> Aim of the task: Emit an exact copy of the lines running from the start of the records to the line containing "R = math.radians", both included.

> Data provided:
+---+

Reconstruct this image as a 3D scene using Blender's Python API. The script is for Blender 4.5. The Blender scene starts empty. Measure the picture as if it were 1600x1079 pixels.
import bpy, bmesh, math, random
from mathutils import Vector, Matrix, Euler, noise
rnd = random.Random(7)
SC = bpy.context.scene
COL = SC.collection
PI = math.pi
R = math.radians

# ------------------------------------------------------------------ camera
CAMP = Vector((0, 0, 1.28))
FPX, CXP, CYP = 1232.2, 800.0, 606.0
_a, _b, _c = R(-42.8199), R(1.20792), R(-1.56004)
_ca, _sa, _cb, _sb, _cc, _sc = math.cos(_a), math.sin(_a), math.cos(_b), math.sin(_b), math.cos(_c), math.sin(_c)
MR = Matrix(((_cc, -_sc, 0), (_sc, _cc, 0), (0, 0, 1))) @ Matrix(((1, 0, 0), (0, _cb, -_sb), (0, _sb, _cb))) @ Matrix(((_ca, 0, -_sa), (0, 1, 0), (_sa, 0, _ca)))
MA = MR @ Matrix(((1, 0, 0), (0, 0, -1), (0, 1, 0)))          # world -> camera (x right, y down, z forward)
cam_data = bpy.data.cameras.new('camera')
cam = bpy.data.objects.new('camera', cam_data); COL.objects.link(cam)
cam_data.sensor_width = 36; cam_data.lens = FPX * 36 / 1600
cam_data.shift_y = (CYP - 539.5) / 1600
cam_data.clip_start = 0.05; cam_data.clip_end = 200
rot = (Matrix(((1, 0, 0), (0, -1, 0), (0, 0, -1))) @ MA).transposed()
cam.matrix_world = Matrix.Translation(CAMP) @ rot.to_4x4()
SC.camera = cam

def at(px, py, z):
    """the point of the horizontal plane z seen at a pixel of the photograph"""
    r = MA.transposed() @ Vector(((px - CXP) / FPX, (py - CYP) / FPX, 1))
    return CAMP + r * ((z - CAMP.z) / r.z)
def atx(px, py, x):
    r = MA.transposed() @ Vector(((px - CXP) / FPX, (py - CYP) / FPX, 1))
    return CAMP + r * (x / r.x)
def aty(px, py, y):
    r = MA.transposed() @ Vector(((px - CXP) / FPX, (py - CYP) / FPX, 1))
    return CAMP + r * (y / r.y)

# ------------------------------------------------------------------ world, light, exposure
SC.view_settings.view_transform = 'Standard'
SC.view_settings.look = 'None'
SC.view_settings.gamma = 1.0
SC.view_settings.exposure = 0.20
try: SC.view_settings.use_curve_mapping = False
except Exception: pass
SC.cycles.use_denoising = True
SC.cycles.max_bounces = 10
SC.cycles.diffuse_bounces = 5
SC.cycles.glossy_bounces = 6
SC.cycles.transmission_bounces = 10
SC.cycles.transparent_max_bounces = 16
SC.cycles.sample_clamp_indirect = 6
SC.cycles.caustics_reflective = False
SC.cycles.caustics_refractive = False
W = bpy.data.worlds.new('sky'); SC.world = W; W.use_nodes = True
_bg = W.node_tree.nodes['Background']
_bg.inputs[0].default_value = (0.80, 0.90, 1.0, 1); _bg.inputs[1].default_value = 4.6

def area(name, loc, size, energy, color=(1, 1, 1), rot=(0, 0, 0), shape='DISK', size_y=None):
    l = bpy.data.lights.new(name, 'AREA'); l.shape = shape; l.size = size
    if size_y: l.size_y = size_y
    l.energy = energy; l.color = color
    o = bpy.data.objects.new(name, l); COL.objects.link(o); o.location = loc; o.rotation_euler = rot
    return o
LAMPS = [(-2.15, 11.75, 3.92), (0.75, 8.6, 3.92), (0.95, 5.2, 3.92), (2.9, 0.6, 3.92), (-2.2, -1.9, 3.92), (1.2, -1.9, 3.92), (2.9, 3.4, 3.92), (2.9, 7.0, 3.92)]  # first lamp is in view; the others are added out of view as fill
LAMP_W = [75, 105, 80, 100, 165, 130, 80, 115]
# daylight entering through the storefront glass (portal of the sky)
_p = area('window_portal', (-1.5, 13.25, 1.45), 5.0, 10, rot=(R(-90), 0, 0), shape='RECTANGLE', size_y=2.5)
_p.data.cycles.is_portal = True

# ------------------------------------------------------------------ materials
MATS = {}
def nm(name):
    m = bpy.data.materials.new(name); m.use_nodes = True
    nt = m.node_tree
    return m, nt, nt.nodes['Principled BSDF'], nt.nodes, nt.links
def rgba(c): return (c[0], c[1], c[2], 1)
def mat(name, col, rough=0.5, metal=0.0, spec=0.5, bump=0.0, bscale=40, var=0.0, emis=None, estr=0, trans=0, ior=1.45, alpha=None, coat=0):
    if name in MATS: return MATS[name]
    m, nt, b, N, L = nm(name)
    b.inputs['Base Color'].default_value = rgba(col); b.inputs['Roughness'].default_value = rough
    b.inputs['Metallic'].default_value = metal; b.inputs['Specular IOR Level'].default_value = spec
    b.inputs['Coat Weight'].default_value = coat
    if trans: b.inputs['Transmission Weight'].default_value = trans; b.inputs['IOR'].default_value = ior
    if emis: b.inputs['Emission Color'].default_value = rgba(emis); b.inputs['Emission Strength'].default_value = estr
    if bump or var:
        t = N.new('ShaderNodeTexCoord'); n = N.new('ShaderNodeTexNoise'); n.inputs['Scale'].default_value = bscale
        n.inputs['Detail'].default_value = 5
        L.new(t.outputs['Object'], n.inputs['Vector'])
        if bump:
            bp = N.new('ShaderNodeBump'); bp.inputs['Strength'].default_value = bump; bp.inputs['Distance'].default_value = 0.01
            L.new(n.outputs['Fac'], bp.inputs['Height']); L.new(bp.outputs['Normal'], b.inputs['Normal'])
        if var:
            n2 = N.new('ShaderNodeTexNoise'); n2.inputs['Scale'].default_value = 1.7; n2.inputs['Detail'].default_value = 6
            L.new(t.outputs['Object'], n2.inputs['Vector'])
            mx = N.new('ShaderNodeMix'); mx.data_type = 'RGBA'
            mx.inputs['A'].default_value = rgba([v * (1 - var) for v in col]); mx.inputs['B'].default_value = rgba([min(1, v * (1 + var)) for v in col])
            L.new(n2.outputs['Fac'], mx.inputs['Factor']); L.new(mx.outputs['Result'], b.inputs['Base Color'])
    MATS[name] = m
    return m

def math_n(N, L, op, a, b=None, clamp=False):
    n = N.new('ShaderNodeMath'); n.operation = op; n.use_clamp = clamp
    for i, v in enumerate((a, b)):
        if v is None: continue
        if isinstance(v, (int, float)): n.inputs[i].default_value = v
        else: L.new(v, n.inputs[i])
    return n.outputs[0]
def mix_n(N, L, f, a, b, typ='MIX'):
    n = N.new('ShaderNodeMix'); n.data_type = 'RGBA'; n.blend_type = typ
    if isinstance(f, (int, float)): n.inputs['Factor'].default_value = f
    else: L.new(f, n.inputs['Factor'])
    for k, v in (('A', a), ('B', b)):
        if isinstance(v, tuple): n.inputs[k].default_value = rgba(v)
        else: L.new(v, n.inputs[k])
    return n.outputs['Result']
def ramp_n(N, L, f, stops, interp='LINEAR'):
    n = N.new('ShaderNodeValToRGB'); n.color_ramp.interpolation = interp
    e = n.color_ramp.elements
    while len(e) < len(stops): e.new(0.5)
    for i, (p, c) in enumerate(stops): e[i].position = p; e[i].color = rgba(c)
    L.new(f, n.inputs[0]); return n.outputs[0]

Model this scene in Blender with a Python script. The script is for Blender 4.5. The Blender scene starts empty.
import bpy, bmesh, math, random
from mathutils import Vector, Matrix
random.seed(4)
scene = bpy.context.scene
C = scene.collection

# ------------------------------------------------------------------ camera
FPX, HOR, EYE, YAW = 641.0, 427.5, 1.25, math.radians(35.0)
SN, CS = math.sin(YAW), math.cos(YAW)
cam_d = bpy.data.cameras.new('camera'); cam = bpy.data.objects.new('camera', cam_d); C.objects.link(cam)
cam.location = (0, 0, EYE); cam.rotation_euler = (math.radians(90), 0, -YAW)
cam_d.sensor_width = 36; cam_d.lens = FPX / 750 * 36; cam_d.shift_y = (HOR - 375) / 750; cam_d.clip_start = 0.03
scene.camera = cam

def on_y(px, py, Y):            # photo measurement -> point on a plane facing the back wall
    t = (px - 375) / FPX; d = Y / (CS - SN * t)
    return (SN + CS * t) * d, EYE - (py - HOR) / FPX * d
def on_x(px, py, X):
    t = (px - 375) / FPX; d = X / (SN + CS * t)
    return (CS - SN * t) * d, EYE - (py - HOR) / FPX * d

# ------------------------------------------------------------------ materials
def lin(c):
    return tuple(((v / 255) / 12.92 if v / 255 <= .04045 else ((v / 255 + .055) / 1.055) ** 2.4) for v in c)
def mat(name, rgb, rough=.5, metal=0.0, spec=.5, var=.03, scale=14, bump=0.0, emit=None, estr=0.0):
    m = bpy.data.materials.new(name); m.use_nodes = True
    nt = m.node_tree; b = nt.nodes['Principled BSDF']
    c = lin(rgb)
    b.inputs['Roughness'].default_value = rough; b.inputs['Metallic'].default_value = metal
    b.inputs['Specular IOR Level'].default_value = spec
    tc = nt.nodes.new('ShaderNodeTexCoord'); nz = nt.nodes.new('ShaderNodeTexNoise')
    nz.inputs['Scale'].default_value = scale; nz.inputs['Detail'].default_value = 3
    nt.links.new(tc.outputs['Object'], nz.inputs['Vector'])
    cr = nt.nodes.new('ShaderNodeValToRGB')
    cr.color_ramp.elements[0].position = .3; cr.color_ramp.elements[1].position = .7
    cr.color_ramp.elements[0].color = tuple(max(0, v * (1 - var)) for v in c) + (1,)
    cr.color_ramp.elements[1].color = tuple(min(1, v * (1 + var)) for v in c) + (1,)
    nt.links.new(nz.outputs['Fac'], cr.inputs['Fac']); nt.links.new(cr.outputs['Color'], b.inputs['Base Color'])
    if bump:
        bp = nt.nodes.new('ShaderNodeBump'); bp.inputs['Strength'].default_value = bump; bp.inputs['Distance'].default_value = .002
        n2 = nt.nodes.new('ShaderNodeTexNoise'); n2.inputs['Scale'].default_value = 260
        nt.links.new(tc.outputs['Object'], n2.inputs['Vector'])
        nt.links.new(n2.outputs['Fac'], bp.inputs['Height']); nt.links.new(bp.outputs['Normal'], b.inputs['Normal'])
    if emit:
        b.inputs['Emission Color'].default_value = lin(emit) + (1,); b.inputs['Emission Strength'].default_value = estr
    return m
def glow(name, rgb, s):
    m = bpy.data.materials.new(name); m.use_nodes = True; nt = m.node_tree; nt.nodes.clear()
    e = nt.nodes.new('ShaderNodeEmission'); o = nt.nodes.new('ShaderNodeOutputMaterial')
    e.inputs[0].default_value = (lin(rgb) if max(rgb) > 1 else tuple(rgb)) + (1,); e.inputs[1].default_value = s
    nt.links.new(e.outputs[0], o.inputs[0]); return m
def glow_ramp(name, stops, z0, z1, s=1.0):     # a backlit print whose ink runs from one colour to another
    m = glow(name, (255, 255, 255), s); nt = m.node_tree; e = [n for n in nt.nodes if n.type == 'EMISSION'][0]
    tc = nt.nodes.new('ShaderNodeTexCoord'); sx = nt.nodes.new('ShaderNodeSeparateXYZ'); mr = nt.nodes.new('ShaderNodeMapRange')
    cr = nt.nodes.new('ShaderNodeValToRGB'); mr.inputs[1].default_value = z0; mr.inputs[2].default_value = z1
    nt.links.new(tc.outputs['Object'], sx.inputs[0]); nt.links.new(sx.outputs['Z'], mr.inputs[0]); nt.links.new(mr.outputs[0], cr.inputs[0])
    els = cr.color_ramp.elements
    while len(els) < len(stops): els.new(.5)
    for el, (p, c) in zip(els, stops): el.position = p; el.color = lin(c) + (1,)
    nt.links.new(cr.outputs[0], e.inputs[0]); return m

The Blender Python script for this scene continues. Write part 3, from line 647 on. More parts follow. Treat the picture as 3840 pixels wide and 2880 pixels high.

+---+

> Output below:
Reconstruct this image as a 3D scene using Blender's Python API. The script is for Blender 4.5. The Blender scene starts empty. Measure the picture as if it were 1600x1079 pixels.
import bpy, bmesh, math, random
from mathutils import Vector, Matrix, Euler, noise
rnd = random.Random(7)
SC = bpy.context.scene
COL = SC.collection
PI = math.pi
R = math.radians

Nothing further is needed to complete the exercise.